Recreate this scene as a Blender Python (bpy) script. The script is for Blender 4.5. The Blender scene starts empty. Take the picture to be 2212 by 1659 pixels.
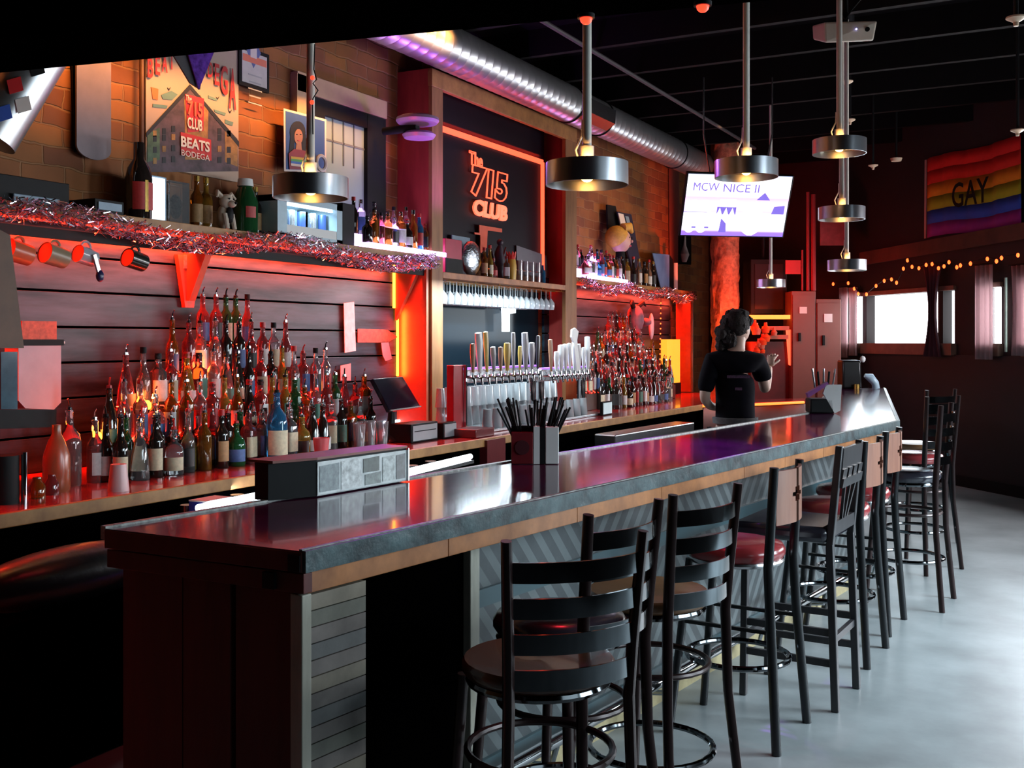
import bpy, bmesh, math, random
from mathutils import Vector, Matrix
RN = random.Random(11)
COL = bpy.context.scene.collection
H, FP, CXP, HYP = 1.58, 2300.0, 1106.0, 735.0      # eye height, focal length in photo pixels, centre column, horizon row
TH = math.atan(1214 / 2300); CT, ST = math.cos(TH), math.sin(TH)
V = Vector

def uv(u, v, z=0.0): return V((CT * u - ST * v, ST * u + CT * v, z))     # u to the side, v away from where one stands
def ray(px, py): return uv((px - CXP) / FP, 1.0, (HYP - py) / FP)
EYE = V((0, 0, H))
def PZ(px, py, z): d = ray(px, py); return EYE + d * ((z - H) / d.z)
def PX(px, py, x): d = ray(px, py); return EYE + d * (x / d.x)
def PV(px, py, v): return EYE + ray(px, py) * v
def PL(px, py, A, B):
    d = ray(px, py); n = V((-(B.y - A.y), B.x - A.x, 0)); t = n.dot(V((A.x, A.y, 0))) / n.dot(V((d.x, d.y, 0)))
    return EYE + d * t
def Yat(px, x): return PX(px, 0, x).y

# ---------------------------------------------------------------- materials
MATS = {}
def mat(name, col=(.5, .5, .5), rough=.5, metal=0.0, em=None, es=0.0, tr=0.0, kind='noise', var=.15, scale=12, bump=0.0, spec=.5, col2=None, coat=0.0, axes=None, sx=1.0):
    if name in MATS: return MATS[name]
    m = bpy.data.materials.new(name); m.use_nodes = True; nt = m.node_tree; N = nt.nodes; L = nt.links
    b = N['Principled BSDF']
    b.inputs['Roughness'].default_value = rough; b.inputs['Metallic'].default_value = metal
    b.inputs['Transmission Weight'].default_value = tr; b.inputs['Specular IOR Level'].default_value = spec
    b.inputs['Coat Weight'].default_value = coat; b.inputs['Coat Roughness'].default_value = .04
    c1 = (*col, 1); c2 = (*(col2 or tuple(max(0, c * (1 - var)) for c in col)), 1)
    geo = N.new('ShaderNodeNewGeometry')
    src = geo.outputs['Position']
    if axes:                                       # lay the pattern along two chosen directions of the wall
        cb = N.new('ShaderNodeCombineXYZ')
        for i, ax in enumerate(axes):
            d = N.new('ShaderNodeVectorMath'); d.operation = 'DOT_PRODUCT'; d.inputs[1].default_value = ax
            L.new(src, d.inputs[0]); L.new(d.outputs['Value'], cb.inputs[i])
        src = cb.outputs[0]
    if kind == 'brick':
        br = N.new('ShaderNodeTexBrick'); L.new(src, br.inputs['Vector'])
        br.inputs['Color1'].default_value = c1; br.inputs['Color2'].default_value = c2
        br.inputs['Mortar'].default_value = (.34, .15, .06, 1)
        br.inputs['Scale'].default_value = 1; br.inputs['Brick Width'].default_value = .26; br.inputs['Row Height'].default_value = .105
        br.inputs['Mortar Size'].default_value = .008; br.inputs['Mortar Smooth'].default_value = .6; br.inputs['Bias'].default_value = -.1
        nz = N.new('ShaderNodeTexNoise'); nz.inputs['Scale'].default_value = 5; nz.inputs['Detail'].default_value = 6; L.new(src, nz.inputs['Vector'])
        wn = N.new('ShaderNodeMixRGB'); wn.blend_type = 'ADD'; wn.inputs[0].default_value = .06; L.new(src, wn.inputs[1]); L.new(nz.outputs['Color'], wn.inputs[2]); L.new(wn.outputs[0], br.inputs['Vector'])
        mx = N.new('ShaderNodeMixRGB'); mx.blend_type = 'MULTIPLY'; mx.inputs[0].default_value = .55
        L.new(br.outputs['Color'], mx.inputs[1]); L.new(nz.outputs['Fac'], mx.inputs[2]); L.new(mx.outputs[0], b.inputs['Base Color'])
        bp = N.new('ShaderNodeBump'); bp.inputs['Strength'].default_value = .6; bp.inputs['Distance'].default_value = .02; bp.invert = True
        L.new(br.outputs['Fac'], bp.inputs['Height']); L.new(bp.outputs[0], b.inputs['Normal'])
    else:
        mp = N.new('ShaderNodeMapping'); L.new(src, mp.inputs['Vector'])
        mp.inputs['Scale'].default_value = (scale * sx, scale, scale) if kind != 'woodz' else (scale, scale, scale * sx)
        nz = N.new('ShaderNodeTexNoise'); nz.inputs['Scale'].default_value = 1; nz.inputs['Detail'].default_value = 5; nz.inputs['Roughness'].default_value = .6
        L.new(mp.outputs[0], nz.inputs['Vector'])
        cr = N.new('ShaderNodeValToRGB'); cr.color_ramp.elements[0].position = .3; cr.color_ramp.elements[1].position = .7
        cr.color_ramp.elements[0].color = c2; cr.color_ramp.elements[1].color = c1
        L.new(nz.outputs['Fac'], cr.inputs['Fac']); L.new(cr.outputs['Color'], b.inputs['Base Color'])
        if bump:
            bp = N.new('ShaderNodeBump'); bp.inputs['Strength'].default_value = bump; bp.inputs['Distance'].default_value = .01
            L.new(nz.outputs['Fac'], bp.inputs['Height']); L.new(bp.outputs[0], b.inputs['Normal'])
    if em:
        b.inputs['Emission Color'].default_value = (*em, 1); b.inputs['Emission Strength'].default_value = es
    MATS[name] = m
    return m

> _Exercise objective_
With all pictures left out, please transcribe exactly the lines from the start of the material through the line with "def Yat(px, x): return PX(px, 0, x).y".

> _Reply_
Recreate this scene as a Blender Python (bpy) script. The script is for Blender 4.5. The Blender scene starts empty. Take the picture to be 2212 by 1659 pixels.
import bpy, bmesh, math, random
from mathutils import Vector, Matrix
RN = random.Random(11)
COL = bpy.context.scene.collection
H, FP, CXP, HYP = 1.58, 2300.0, 1106.0, 735.0      # eye height, focal length in photo pixels, centre column, horizon row
TH = math.atan(1214 / 2300); CT, ST = math.cos(TH), math.sin(TH)
V = Vector

def uv(u, v, z=0.0): return V((CT * u - ST * v, ST * u + CT * v, z))     # u to the side, v away from where one stands
def ray(px, py): return uv((px - CXP) / FP, 1.0, (HYP - py) / FP)
EYE = V((0, 0, H))
def PZ(px, py, z): d = ray(px, py); return EYE + d * ((z - H) / d.z)
def PX(px, py, x): d = ray(px, py); return EYE + d * (x / d.x)
def PV(px, py, v): return EYE + ray(px, py) * v
def PL(px, py, A, B):
    d = ray(px, py); n = V((-(B.y - A.y), B.x - A.x, 0)); t = n.dot(V((A.x, A.y, 0))) / n.dot(V((d.x, d.y, 0)))
    return EYE + d * t
def Yat(px, x): return PX(px, 0, x).y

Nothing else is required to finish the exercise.